When they’re not experimenting, though, they’re making some great no-frills indie rock. Seaweed had a strong connection with the Chapel Hill/DC indie rock scene, and these songs show that influence. Stauffer’s vocal style is similar to Superchunk’s Mac McCaughan, and with “End Up That Way” and “Outside Looking In,” Gardener is flying the Merge Records flag from its SeaTac base. Interestingly enough, the horns and strings on “New Dawning Time” almost predict Superchunk’s experimentation on their album Come Pick Me Up, while the oddly angular sounds on “Tamed” and “Struggle with Sickness” predict another Sub Pop one-off, Isaac Brock’’s superb solo project Ugly Casanova.
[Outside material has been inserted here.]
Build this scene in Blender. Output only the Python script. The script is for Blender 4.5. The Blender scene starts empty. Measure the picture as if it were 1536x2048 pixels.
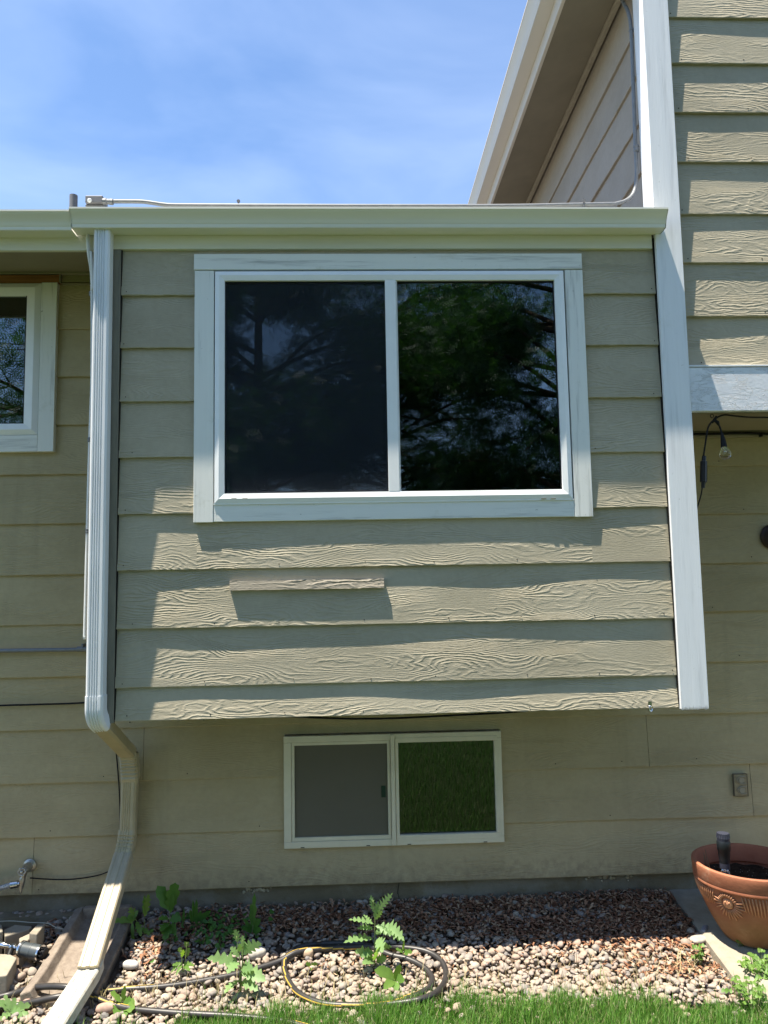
import bpy, bmesh, math, random
import numpy as np
from math import sin, cos, pi, radians
random.seed(7); rng=np.random.default_rng(11)
S=bpy.context.scene; COL=S.collection
# ------------------------------------------------------------ camera, sky, sun
CP,CR,CY=radians(5.6088),radians(-1.0510),radians(2.2349); FL=1540.0
CAMC=np.array([0,-3.8,1.78])
fw=np.array([sin(CY)*cos(CP),cos(CY)*cos(CP),sin(CP)]); r0=np.array([cos(CY),-sin(CY),0.]); u0=np.cross(r0,fw)
rt=cos(CR)*r0+sin(CR)*u0; up=-sin(CR)*r0+cos(CR)*u0
from mathutils import Matrix, Vector
cam=bpy.data.cameras.new('camera'); camo=bpy.data.objects.new('camera',cam); COL.objects.link(camo)
camo.matrix_world=Matrix(((rt[0],up[0],-fw[0],CAMC[0]),(rt[1],up[1],-fw[1],CAMC[1]),(rt[2],up[2],-fw[2],CAMC[2]),(0,0,0,1)))
cam.sensor_fit='VERTICAL'; cam.sensor_height=36; cam.lens=FL/2048*36; cam.clip_start=.05; cam.clip_end=2000
S.camera=camo
S.view_settings.view_transform='Standard'; S.view_settings.look='None'; S.view_settings.gamma=1; S.view_settings.exposure=1.38
SUNV=Vector((-.27,-.10,1)).normalized()
W=bpy.data.worlds.new("World"); S.world=W; W.use_nodes=True
nt=W.node_tree; N=nt.nodes; Lk=nt.links; N.clear()
wo=N.new('ShaderNodeOutputWorld'); bg=N.new('ShaderNodeBackground'); sky=N.new('ShaderNodeTexSky')
sky.sky_type='NISHITA'; sky.sun_disc=False; sky.sun_elevation=math.asin(SUNV.z); sky.sun_rotation=math.atan2(SUNV.x,SUNV.y)
sky.air_density=1.15; sky.dust_density=.3; sky.ozone_density=4.0; sky.altitude=1500
tc=N.new('ShaderNodeTexCoord'); mp=N.new('ShaderNodeMapping'); mp.inputs['Scale'].default_value=(2.2,1.6,5.5); mp.inputs['Rotation'].default_value=(0,.5,.35)
no=N.new('ShaderNodeTexNoise'); no.inputs['Scale'].default_value=1.15; no.inputs['Detail'].default_value=5; no.inputs['Roughness'].default_value=.52; no.inputs['Distortion'].default_value=.35
rp=N.new('ShaderNodeValToRGB'); rp.color_ramp.elements[0].position=.42; rp.color_ramp.elements[0].color=(0,0,0,1); rp.color_ramp.elements[1].position=.80; rp.color_ramp.elements[1].color=(.20,.20,.20,1)
mx=N.new('ShaderNodeMix'); mx.data_type='RGBA'; mx.inputs[7].default_value=(6.0,6.7,7.9,1)
hs=N.new('ShaderNodeHueSaturation'); hs.inputs['Saturation'].default_value=1.02
Lk.new(tc.outputs['Generated'],mp.inputs[0]); Lk.new(mp.outputs[0],no.inputs['Vector']); Lk.new(no.outputs[0],rp.inputs[0])
Lk.new(sky.outputs[0],hs.inputs['Color']); Lk.new(hs.outputs[0],mx.inputs[6]); Lk.new(rp.outputs[0],mx.inputs[0]); Lk.new(mx.outputs[2],bg.inputs[0]); Lk.new(bg.outputs[0],wo.inputs[0])
bg.inputs[1].default_value=.10
sl=bpy.data.lights.new('sun','SUN'); sl.energy=5.0; sl.angle=radians(.5); sl.color=(1,.925,.79)
so=bpy.data.objects.new('sun',sl); COL.objects.link(so); so.rotation_euler=SUNV.to_track_quat('Z','Y').to_euler(); so.location=(-3,-3,9)
# ------------------------------------------------------------ survey helpers (photo pixel -> point on a known plane)
def ray(px,py): return rt*(px-768)+up*(1024-py)+fw*FL
def P(px,py,Y=0.): d=ray(px,py); return CAMC+d*((Y+3.8)/d[1])
def G(px,py,Z=0.): d=ray(px,py); return CAMC+d*((Z-1.78)/d[2])
def gz(Y): return .183*max(0,min(Y,.62)+.1)
def GS(px,py,h=0.):
    d=ray(px,py); m=.183
    t=(m*(CAMC[1]+.1)+h-CAMC[2])/(d[2]-m*d[1]); q=CAMC+t*d
    return q if q[1]>-.1 else G(px,py,h)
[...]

New Dawning Time promised much and hinted at greatness at a new dawn for both these veteran musicians, but alas, it would not come to pass. Their only other release was a limited edition single, their take on Don Henley’s “The Boys Of Summer,” and both would find themselves summoned back to their day jobs; Seaweed would soon release its final album (on Merge, no less), while Screaming Trees would begin work on material that would remain unfinished and unreleased for well over a decade.  By the time this album was released, they’d moved on, and this little record would become an obscure but enjoyable gem.